Desde 2016, o Rio está sob estado de calamidade financeira. A debacle econômica do Estado, que levou ao sucateamento dos serviços públicos e à instalação de um permanente estado de medo e insegurança, é apenas a faceta mais visível de um bem engendrado plano de tomada do Estado para fins escusos que vem de muito tempo. Prova disso é que, à exceção de Benedita da Silva, todos os governadores do Rio eleitos de 1998 para cá ouviram um policial dar-lhes voz de prisão. A rapinagem não se reduz ao Executivo. Além de Cabral e Pezão, e vários ex-secretários de seus governos, hoje estão presos dez deputados estaduais – sendo dois deles ex-presidentes da Assembleia Legislativa: Jorge Picciani e Paulo Melo –, cinco conselheiros do Tribunal de Contas do Estado e um ex-procurador-geral, Cláudio Lopes.

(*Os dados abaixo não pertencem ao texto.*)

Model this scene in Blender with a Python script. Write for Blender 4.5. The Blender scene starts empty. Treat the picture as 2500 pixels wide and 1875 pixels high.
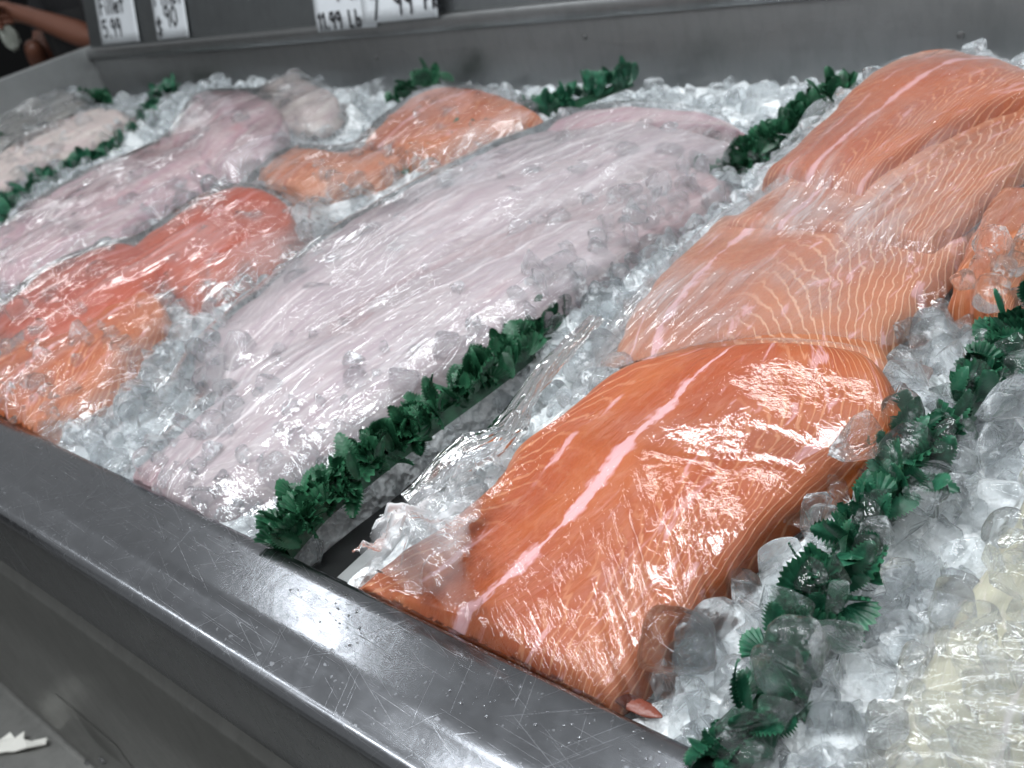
import bpy, bmesh, math, random
import numpy as np
from mathutils import Vector, Matrix, Euler
random.seed(7); RNG = np.random.default_rng(11)
S = bpy.context.scene
COL = S.collection

# ---------------------------------------------------------------- camera
FPX = 2374.0                      # focal length in pixels of a 2500 px wide frame
_a = np.array([-2763, -640.5, FPX]); _b = np.array([2541, -2164.5, FPX]); _c = np.array([1128.6, 3928, FPX])
ROT = np.array([-_a/np.linalg.norm(_a), _b/np.linalg.norm(_b), -_c/np.linalg.norm(_c)])
CAMH = 0.5
cam_data = bpy.data.cameras.new('camera'); cam = bpy.data.objects.new('camera', cam_data); COL.objects.link(cam)
right = ROT @ np.array([1, 0, 0]); up = ROT @ np.array([0, -1, 0]); back = ROT @ np.array([0, 0, -1])
M = Matrix.Identity(4)
for i in range(3):
    M[i][0] = right[i]; M[i][1] = up[i]; M[i][2] = back[i]
M[2][3] = CAMH
cam.matrix_world = M
cam_data.sensor_width = 36; cam_data.lens = FPX/2500*36; cam_data.clip_end = 100; cam_data.clip_start = 0.01
S.camera = cam
def ray(px, py):
    return ROT @ np.array([px*1.13017-1250, py*1.13017-937.5, FPX])
def P(px, py, z=0.0):             # measured point of the photo on the level z
    d = ray(px, py); t = (z-CAMH)/d[2]
    return np.array([d[0]*t, d[1]*t, z])
def Py(px, py, y):                # measured point of the photo on the upright plane y
    d = ray(px, py)*(1.0/ray(px, py)[1])*y
    return np.array([d[0], y, d[2]+CAMH])
foc = P(1300, 1080, 0.04)
cam_data.dof.use_dof = True
cam_data.dof.focus_distance = float(np.dot(foc-np.array([0, 0, CAMH]), -back))
cam_data.dof.aperture_fstop = 8.0

# ---------------------------------------------------------------- world and lamps
wd = bpy.data.worlds.new('World'); S.world = wd; wd.use_nodes = True
wd.node_tree.nodes['Background'].inputs[0].default_value = (0.93, 0.96, 0.98, 1)
wd.node_tree.nodes['Background'].inputs[1].default_value = 0.40
S.view_settings.view_transform = 'Standard'; S.view_settings.look = 'None'
S.view_settings.exposure = -0.14; S.view_settings.gamma = 1.0
S.view_settings.use_curve_mapping = False
def tube(x, y, z, sx, sy, e, col=(0.93, 0.97, 1.0), tilt=(0, 0, 0)):
    l = bpy.data.lights.new('ceiling_lamp', 'AREA'); l.shape = 'RECTANGLE'; l.size = sx; l.size_y = sy; l.energy = e; l.color = col
    o = bpy.data.objects.new('ceiling_lamp', l); o.location = (x, y, z); o.rotation_euler = tilt; COL.objects.link(o)
tube(-2.79, 1.22, 1.95, 0.22, 0.16, 5.0)
for (x, y, e) in ((-1.25, 0.30, 22), (-0.2, 0.75, 22), (-2.3, -1.3, 22), (-1.2, -0.5, 20), (0.6, -0.3, 18), (0.7, 1.6, 14), (-0.7, 1.55, 10), (-3.4, -0.5, 12), (-0.3, -1.4, 16)):
    tube(x, y, 2.3, 1.2, 0.16, e*1.15)

# cycles
S.render.engine = 'CYCLES'
S.cycles.use_denoising = True
S.cycles.max_bounces = 10; S.cycles.transmission_bounces = 9; S.cycles.transparent_max_bounces = 14
S.cycles.use_adaptive_sampling = True; S.cycles.adaptive_threshold = 0.03
S.cycles.glossy_bounces = 3; S.cycles.diffuse_bounces = 2
S.cycles.sample_clamp_indirect = 12
S.cycles.blur_glossy = 0.5

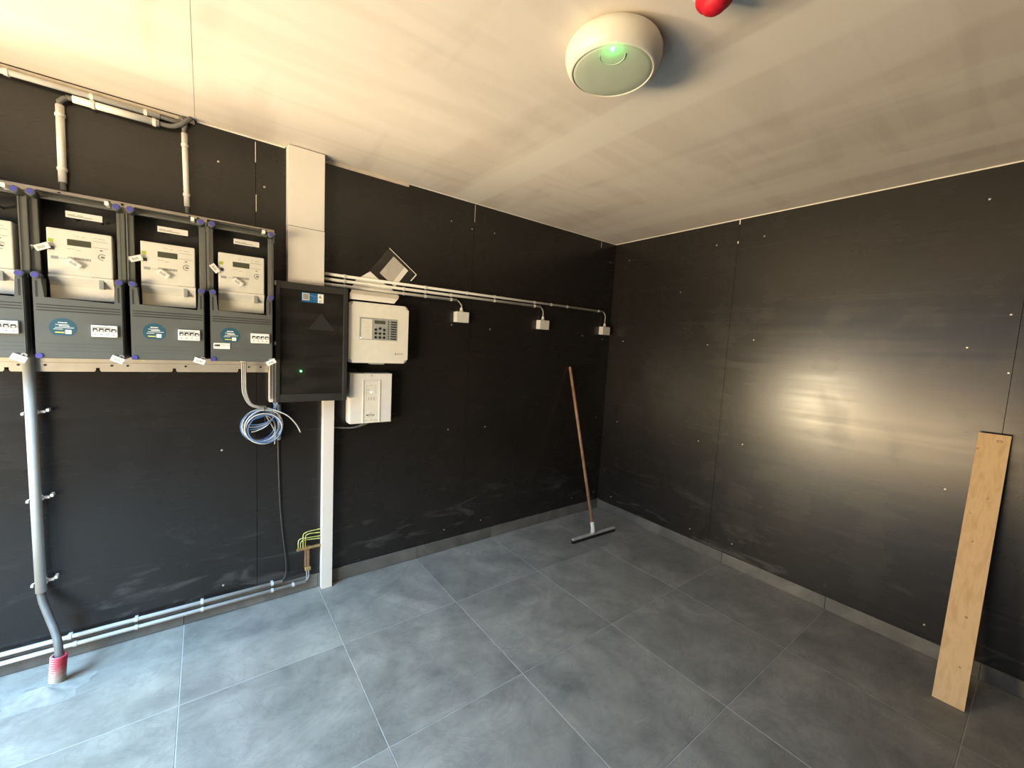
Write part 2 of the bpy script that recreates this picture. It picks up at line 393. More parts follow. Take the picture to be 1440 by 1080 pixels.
# ================================================================== mounting rails of the meter boxes
def rail(name, x0, x1, z0, z1, notches, label):
    r = thing(name, label, 'rail', (x0, 0, z0))
    pts = [(x0, z1), (x1, z1), (x1, z0)]
    for n in sorted(notches, reverse=True):
        pts += [(n+.010, z0), (n+.006, z0+.006), (n+.0055, z0+.016), (n-.0055, z0+.016), (n-.006, z0+.006), (n-.010, z0)]
    pts += [(x0, z0)]
    M().prism(pts, wall_pt, .024, .026).build('web', 'metal', r)
    M().wb(x0, x1, .0, .026, z1-.002, z1).build('flange', 'metal', r)
    M().wb(x0, x1, .024, .0285, z0+.033, z0+.036).build('lip', 'metal', r)
    return r
rb = rail('mounting_rail', -3.95, -2.628, 1.235, 1.300, [-3.49, -3.242, -2.995, -2.748], 'pale notched metal rail under the row of meter boxes')
for x in (-3.46, -3.39, -3.20, -3.15, -2.955, -2.71, -2.66):
    for dz in (.026,): M().tube([(x, -.0258, 1.235+dz), (x, -.0275, 1.235+dz)], .0045, 10).build('screw', 'dark', rb)
rt = rail('mounting_rail', -3.95, -2.60, 1.880, 1.944, [], 'pale metal rail along the tops of the meter boxes')
for x in (-3.33, -3.19, -3.15, -2.93, -2.9): M().tube([(x, -.0258, 1.932), (x, -.0272, 1.932)], .005, 10).build('screw', 'dark', rt)
M().wb(-2.868, -2.640, .026, .118, 1.916, 1.920).wb(-2.640, -2.600, .026, .06, 1.912, 1.918).build('cover_strip', 'metal', rt)

# ================================================================== meter boxes and their meters
W0 = .2395
BX = [-3.638, -3.3805, -3.1215, -2.8635]
def screw_head(par, x, z, d0, d1):
    q = M().tube([(x, -d0, z), (x, -(d1-.004), z), (x, -d1, z)], .0115, 16, rs=[.0125, .0125, .0115]).build('screw_column', 'cover', par)
    M().tube([(x, -(d1+.0001), z), (x, -(d1+.0012), z)], .0092, 16).build('screw', 'blue', q)
def seal(par, x, z, d, a, name='seal_tag'):
    mx = Matrix.Translation(V((x, -d, z))) @ Matrix.Rotation(a, 4, 'Y')
    t_ = M().box(-.020, .020, -.002, .002, -.011, .011, .001, 1).xf(mx).build(name, 'tan', par)
    m = M()
    for k in range(5):
        m.box(-.011+.004*k, -.009+.004*k, -.0026, -.0021, -.006+(k % 2)*.002, .005-(k % 3)*.002)
    m.xf(mx).build('print', 'print', t_, kind='stuff')
meter_desc = ['electricity meter in the box cut off by the left edge of the photo', 'electricity meter in the box right of the photo edge one, below the taller bent conduit',
              'electricity meter in the third box from the left, no label under its round sticker', 'electricity meter in the rightmost box, next to the black cabinet']
box_desc = ['grey meter box at the far left, half outside the photo', 'grey meter box second from the left, under the conduit that bends at its top',
            'grey meter box third from the left, with breaker and blue round sticker', 'grey rightmost meter box with a white lettered label below its round sticker']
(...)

De acordo com o MPF, o esquema criminoso que arrasou o Rio operava desde 1995 e envolve políticos de vários partidos, apenas mudando de direção a partir de rachas internos – como o havido entre Sérgio Cabral e Anthony Garotinho – e as trocas de comando após as disputas eleitorais. Há mais de duas décadas, portanto, a impressão que se tem é que quase todos os governadores do Rio fingiram que governavam o Estado enquanto, na verdade, locupletavam-se no poder.  Toda a estrutura da administração pública foi tomada como uma inesgotável fonte de roubalheira, um mar de possibilidades delitivas que causam ao observador o mesmo espanto, para o mal, que a beleza daquele litoral causa para o bem.

Não surpreende que em 2018 os fluminenses tenham elegido um neófito em política para governar o Estado. Oxalá, tenham acertado.